Brief
Copy the listing below line for line, starting at its first line and ending with the line that has "lm_.add(xform(core, M, p), lk)" in it. Add nothing.

* * * * *

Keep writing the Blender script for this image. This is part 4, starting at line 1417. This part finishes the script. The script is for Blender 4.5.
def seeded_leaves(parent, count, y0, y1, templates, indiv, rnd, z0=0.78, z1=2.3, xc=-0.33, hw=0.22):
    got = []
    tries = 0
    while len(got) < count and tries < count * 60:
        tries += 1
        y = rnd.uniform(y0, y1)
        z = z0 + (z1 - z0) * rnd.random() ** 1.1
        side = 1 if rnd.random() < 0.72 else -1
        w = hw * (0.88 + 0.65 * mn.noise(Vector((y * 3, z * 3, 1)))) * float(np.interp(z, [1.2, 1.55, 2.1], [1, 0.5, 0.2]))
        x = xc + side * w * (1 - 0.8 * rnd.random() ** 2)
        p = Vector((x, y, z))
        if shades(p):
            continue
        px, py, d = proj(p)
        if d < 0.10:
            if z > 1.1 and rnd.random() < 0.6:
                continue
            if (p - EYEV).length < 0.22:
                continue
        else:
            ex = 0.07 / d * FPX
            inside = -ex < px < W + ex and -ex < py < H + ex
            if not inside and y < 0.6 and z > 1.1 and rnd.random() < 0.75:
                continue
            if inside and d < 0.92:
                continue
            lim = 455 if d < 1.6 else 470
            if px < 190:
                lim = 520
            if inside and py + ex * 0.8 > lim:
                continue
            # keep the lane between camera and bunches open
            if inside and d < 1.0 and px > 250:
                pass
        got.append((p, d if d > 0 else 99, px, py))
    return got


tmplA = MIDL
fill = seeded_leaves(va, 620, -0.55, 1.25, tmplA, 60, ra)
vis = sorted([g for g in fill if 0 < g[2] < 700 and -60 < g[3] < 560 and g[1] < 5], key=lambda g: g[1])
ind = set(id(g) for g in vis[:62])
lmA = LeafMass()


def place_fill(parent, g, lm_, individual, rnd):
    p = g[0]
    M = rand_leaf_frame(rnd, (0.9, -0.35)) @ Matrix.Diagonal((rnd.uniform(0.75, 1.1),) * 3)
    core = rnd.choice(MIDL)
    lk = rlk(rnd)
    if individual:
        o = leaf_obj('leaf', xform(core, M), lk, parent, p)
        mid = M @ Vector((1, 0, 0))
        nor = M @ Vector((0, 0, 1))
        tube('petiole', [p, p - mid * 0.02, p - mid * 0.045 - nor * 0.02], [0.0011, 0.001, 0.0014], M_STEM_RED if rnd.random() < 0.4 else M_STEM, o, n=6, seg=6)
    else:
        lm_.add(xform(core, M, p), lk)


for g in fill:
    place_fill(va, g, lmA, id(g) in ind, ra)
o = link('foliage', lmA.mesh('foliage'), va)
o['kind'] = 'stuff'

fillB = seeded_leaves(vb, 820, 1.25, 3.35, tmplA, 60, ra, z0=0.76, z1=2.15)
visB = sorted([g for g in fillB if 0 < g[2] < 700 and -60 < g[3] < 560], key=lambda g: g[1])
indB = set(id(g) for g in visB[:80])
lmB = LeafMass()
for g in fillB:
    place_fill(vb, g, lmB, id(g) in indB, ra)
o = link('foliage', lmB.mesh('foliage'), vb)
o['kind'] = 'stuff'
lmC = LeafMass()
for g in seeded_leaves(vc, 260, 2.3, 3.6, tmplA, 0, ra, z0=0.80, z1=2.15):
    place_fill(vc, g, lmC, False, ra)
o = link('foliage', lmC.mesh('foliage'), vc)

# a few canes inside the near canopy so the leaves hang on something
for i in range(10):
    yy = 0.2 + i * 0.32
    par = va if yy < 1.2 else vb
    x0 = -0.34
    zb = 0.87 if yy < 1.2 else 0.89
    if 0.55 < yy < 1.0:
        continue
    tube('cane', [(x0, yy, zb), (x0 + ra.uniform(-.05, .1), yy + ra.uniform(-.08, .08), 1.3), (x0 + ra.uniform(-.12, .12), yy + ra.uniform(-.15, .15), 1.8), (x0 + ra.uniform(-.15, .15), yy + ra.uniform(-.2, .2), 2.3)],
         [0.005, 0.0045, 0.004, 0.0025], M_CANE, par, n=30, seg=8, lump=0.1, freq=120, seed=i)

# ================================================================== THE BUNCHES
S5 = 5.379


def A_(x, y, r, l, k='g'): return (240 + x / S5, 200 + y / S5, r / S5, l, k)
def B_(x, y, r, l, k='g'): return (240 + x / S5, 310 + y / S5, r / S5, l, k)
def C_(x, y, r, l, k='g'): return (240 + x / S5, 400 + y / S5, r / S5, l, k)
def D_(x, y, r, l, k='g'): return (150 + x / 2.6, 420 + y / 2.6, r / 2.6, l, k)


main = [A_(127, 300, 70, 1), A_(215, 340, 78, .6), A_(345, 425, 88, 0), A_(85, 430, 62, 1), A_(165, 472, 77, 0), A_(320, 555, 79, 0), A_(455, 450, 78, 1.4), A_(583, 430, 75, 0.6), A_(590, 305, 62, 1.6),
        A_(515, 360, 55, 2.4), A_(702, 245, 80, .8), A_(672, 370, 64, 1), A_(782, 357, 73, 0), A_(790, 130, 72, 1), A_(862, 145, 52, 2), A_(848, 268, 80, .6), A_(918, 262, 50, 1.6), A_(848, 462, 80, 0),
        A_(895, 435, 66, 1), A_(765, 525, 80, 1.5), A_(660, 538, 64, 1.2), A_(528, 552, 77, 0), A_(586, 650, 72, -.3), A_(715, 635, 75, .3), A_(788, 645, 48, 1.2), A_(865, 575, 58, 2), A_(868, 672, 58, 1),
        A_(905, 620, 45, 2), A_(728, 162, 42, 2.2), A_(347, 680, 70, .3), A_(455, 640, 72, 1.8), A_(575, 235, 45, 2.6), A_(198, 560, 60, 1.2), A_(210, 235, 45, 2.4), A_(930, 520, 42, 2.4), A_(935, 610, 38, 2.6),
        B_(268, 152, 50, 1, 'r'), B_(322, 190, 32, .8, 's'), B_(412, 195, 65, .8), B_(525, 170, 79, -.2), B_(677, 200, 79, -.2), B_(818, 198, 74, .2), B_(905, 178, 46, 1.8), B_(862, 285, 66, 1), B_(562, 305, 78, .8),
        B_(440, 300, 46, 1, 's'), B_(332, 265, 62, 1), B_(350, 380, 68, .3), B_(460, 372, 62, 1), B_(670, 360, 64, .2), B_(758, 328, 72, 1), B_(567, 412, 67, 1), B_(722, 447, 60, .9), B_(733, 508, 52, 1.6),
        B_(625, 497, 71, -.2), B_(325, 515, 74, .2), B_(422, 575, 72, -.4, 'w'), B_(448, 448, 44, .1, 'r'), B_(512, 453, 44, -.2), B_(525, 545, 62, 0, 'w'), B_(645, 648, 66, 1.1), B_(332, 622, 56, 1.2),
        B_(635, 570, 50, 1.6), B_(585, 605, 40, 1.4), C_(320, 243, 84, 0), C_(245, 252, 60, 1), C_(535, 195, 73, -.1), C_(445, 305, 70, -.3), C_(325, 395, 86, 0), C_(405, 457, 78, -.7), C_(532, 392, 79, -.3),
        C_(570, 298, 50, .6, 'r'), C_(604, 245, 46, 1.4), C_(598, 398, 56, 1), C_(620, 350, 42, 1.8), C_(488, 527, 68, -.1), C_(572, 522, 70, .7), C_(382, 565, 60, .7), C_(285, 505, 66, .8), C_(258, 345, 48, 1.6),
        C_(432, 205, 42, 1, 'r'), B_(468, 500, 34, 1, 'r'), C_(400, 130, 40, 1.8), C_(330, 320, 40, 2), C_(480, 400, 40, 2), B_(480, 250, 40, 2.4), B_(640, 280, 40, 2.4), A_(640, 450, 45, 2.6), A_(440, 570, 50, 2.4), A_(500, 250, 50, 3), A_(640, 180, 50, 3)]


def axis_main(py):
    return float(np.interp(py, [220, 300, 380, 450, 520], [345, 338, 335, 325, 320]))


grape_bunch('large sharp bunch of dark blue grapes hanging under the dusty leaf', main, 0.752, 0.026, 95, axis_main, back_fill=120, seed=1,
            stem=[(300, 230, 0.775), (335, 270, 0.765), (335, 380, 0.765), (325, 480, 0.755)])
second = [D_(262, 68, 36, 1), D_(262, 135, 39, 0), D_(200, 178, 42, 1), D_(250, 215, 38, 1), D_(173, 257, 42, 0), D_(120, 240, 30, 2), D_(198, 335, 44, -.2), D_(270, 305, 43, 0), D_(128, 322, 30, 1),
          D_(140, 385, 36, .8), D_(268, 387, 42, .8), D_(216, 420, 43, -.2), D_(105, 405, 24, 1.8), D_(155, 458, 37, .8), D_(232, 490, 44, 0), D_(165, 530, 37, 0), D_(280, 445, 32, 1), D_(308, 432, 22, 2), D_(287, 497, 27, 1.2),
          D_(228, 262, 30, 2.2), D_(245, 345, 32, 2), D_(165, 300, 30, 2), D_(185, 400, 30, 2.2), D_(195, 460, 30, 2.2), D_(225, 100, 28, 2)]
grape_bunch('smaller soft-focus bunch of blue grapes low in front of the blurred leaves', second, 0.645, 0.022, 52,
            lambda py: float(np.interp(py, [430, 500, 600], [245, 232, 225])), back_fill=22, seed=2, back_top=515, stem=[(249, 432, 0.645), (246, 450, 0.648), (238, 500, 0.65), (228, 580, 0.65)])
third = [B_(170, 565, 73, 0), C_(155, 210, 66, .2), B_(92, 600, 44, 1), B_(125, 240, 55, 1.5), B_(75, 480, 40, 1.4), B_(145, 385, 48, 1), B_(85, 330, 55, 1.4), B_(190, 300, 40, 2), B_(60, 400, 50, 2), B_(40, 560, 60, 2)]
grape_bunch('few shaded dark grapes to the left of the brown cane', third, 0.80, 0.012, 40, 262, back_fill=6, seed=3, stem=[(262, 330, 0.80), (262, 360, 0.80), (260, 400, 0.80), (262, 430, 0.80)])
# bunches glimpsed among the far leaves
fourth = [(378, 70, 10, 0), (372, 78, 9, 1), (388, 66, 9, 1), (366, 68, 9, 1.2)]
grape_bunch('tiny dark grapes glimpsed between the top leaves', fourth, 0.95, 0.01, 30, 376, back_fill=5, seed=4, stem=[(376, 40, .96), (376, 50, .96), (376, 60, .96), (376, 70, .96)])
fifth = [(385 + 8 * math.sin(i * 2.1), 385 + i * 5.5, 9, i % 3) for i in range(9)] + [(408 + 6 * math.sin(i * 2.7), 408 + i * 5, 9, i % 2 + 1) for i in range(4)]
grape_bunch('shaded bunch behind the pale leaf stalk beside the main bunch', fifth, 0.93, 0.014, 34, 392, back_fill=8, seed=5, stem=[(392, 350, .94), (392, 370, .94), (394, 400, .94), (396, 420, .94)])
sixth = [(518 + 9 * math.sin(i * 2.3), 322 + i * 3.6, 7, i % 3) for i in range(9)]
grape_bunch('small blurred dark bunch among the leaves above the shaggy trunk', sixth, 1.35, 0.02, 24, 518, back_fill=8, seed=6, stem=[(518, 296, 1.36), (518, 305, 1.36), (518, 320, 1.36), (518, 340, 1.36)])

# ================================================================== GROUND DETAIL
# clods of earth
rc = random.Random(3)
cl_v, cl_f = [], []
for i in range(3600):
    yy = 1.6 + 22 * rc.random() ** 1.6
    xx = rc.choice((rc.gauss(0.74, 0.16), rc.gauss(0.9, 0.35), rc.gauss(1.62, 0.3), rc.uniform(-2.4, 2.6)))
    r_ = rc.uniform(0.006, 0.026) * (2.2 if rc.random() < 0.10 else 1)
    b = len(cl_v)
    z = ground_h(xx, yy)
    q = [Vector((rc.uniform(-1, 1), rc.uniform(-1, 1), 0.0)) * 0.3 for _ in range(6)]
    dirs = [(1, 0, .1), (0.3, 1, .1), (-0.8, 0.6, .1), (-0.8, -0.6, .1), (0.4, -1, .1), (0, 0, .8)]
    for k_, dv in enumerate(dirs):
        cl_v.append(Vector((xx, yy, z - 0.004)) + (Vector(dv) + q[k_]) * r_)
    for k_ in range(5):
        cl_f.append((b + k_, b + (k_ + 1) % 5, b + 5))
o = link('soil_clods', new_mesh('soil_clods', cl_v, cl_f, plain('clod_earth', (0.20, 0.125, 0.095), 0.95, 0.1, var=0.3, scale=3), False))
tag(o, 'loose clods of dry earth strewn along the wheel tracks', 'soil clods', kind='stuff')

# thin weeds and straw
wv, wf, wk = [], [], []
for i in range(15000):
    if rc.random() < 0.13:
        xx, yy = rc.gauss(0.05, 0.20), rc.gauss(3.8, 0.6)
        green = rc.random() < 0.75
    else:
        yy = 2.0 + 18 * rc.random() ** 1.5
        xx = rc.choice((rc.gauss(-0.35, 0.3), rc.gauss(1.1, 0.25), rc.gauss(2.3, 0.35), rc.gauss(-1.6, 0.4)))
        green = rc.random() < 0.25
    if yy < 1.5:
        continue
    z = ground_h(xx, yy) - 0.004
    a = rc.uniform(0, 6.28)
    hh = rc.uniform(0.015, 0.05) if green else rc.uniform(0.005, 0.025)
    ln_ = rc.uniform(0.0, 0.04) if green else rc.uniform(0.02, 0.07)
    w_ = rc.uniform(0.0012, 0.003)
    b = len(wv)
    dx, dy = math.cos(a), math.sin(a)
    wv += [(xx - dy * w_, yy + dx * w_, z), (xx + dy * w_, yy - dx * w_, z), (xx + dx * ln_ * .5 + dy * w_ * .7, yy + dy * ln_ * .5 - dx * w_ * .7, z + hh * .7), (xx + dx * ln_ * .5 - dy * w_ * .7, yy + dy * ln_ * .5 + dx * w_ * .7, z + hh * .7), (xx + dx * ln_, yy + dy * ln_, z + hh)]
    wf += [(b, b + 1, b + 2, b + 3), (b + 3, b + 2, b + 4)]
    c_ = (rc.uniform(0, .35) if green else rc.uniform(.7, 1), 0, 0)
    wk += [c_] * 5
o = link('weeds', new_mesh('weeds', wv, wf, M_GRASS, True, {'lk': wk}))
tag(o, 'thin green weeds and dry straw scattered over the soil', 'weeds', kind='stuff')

* * * * *

Response to the task
Keep writing the Blender script for this image. This is part 4, starting at line 1417. This part finishes the script. The script is for Blender 4.5.
def seeded_leaves(parent, count, y0, y1, templates, indiv, rnd, z0=0.78, z1=2.3, xc=-0.33, hw=0.22):
    got = []
    tries = 0
    while len(got) < count and tries < count * 60:
        tries += 1
        y = rnd.uniform(y0, y1)
        z = z0 + (z1 - z0) * rnd.random() ** 1.1
        side = 1 if rnd.random() < 0.72 else -1
        w = hw * (0.88 + 0.65 * mn.noise(Vector((y * 3, z * 3, 1)))) * float(np.interp(z, [1.2, 1.55, 2.1], [1, 0.5, 0.2]))
        x = xc + side * w * (1 - 0.8 * rnd.random() ** 2)
        p = Vector((x, y, z))
        if shades(p):
            continue
        px, py, d = proj(p)
        if d < 0.10:
            if z > 1.1 and rnd.random() < 0.6:
                continue
            if (p - EYEV).length < 0.22:
                continue
        else:
            ex = 0.07 / d * FPX
            inside = -ex < px < W + ex and -ex < py < H + ex
            if not inside and y < 0.6 and z > 1.1 and rnd.random() < 0.75:
                continue
            if inside and d < 0.92:
                continue
            lim = 455 if d < 1.6 else 470
            if px < 190:
                lim = 520
            if inside and py + ex * 0.8 > lim:
                continue
            # keep the lane between camera and bunches open
            if inside and d < 1.0 and px > 250:
                pass
        got.append((p, d if d > 0 else 99, px, py))
    return got


tmplA = MIDL
fill = seeded_leaves(va, 620, -0.55, 1.25, tmplA, 60, ra)
vis = sorted([g for g in fill if 0 < g[2] < 700 and -60 < g[3] < 560 and g[1] < 5], key=lambda g: g[1])
ind = set(id(g) for g in vis[:62])
lmA = LeafMass()


def place_fill(parent, g, lm_, individual, rnd):
    p = g[0]
    M = rand_leaf_frame(rnd, (0.9, -0.35)) @ Matrix.Diagonal((rnd.uniform(0.75, 1.1),) * 3)
    core = rnd.choice(MIDL)
    lk = rlk(rnd)
    if individual:
        o = leaf_obj('leaf', xform(core, M), lk, parent, p)
        mid = M @ Vector((1, 0, 0))
        nor = M @ Vector((0, 0, 1))
        tube('petiole', [p, p - mid * 0.02, p - mid * 0.045 - nor * 0.02], [0.0011, 0.001, 0.0014], M_STEM_RED if rnd.random() < 0.4 else M_STEM, o, n=6, seg=6)
    else:
        lm_.add(xform(core, M, p), lk)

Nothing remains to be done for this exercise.